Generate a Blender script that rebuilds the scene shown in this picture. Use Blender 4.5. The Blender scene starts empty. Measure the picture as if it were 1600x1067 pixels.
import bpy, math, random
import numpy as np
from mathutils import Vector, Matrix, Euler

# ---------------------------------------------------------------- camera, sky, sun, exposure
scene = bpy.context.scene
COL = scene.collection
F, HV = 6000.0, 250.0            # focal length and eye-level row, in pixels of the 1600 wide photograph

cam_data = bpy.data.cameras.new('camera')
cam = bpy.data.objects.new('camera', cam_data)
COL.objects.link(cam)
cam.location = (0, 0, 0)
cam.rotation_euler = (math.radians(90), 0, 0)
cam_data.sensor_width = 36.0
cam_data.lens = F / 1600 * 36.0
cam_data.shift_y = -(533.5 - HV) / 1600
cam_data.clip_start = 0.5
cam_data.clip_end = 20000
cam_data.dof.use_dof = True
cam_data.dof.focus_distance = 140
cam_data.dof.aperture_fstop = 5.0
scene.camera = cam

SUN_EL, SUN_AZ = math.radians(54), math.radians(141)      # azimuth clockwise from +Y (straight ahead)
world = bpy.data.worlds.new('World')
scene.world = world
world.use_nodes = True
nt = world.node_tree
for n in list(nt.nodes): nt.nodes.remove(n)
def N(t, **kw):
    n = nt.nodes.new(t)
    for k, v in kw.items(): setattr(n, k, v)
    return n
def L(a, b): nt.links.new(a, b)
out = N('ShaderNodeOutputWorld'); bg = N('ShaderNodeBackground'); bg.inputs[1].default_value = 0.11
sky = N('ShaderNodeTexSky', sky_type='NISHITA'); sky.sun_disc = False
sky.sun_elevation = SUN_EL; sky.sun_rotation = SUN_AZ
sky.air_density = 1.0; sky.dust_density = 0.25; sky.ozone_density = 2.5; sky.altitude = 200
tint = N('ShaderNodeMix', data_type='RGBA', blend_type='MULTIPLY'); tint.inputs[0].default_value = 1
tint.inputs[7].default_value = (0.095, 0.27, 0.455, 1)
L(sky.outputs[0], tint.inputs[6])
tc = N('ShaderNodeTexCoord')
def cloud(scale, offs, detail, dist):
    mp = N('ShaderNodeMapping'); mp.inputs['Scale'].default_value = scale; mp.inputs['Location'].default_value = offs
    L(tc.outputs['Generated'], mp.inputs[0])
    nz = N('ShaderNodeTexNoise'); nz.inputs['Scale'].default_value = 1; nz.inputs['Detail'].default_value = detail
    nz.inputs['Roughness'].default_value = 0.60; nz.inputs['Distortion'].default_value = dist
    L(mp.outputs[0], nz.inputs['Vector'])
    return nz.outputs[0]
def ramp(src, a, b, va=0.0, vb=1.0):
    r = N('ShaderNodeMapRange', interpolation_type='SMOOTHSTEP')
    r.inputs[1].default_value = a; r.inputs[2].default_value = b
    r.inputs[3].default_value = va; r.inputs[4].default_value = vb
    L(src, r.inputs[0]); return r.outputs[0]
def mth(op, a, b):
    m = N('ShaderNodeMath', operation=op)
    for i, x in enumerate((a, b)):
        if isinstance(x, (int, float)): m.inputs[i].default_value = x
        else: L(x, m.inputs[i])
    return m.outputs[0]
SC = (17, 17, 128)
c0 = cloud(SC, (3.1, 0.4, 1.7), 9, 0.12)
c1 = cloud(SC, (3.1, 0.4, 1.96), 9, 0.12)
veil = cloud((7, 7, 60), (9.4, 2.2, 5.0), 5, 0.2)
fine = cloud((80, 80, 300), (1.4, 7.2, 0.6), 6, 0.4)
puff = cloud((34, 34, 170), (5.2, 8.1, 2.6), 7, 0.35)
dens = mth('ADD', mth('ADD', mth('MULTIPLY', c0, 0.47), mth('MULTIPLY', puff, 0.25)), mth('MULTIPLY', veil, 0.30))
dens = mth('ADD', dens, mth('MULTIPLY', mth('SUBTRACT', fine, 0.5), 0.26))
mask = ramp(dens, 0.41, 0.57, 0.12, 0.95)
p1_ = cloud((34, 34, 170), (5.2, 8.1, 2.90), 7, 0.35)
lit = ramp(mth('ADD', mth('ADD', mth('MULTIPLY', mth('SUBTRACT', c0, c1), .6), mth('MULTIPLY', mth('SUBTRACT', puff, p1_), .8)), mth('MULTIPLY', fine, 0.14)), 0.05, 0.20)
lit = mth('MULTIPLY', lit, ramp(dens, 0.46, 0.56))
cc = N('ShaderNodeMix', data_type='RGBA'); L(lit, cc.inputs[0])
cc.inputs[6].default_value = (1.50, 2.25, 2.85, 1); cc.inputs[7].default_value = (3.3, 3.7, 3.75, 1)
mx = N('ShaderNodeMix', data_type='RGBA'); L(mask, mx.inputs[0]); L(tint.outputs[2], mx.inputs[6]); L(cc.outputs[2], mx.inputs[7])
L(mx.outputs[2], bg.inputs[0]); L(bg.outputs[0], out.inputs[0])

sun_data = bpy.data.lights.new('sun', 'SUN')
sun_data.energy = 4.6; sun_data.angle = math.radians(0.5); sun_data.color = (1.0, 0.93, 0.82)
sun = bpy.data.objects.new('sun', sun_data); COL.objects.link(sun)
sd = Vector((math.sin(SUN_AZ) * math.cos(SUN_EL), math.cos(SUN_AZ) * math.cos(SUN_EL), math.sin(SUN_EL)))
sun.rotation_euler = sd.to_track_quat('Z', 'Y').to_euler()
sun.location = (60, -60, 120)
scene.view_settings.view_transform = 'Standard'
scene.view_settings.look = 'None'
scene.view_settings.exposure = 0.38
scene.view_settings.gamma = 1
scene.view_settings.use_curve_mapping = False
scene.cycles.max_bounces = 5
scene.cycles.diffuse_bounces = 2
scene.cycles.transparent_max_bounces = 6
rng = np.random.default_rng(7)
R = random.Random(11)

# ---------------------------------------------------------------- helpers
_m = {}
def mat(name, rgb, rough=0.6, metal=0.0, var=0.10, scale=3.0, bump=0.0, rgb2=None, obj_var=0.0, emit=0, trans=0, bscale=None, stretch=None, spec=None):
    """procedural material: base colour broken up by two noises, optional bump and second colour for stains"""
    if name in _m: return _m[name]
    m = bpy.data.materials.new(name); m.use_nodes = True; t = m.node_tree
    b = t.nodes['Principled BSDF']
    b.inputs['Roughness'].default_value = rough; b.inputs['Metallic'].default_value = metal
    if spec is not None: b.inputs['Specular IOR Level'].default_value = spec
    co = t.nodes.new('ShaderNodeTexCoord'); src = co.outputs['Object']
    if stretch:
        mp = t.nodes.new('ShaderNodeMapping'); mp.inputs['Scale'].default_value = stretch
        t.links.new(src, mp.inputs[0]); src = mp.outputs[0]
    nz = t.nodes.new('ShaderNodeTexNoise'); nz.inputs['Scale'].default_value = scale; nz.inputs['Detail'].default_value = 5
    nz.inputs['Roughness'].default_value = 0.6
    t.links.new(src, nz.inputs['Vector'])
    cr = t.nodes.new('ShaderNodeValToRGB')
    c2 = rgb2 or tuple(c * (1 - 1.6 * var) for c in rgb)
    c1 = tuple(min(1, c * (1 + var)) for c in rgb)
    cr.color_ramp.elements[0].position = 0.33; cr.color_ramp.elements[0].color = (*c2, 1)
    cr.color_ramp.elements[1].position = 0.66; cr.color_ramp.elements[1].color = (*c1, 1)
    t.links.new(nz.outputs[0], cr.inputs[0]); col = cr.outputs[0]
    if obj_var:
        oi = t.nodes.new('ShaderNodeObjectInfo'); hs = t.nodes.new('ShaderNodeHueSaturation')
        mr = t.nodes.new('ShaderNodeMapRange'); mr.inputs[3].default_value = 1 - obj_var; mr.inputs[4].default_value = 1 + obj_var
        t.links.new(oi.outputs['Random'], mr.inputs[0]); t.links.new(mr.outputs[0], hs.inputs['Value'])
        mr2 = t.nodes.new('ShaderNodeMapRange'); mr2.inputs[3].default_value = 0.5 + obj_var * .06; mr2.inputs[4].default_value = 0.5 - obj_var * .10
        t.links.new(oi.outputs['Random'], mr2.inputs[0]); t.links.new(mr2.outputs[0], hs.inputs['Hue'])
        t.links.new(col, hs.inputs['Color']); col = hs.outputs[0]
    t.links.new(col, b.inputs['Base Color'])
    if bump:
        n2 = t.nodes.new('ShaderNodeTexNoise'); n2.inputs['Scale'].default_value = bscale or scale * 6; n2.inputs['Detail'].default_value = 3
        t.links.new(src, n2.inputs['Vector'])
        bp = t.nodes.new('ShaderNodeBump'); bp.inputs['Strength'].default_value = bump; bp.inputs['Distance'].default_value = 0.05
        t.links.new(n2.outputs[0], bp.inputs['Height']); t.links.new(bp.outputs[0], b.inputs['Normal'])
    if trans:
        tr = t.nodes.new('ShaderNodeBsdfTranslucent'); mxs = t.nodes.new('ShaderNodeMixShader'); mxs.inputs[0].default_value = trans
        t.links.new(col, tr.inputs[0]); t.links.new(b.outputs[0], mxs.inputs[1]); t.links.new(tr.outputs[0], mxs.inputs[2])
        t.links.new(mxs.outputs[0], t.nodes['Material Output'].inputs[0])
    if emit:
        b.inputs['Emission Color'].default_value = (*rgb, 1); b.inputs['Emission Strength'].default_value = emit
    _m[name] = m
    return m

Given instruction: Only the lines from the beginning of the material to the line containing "scene.camera = cam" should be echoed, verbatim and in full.

Full response:
Generate a Blender script that rebuilds the scene shown in this picture. Use Blender 4.5. The Blender scene starts empty. Measure the picture as if it were 1600x1067 pixels.
import bpy, math, random
import numpy as np
from mathutils import Vector, Matrix, Euler

# ---------------------------------------------------------------- camera, sky, sun, exposure
scene = bpy.context.scene
COL = scene.collection
F, HV = 6000.0, 250.0            # focal length and eye-level row, in pixels of the 1600 wide photograph

cam_data = bpy.data.cameras.new('camera')
cam = bpy.data.objects.new('camera', cam_data)
COL.objects.link(cam)
cam.location = (0, 0, 0)
cam.rotation_euler = (math.radians(90), 0, 0)
cam_data.sensor_width = 36.0
cam_data.lens = F / 1600 * 36.0
cam_data.shift_y = -(533.5 - HV) / 1600
cam_data.clip_start = 0.5
cam_data.clip_end = 20000
cam_data.dof.use_dof = True
cam_data.dof.focus_distance = 140
cam_data.dof.aperture_fstop = 5.0
scene.camera = cam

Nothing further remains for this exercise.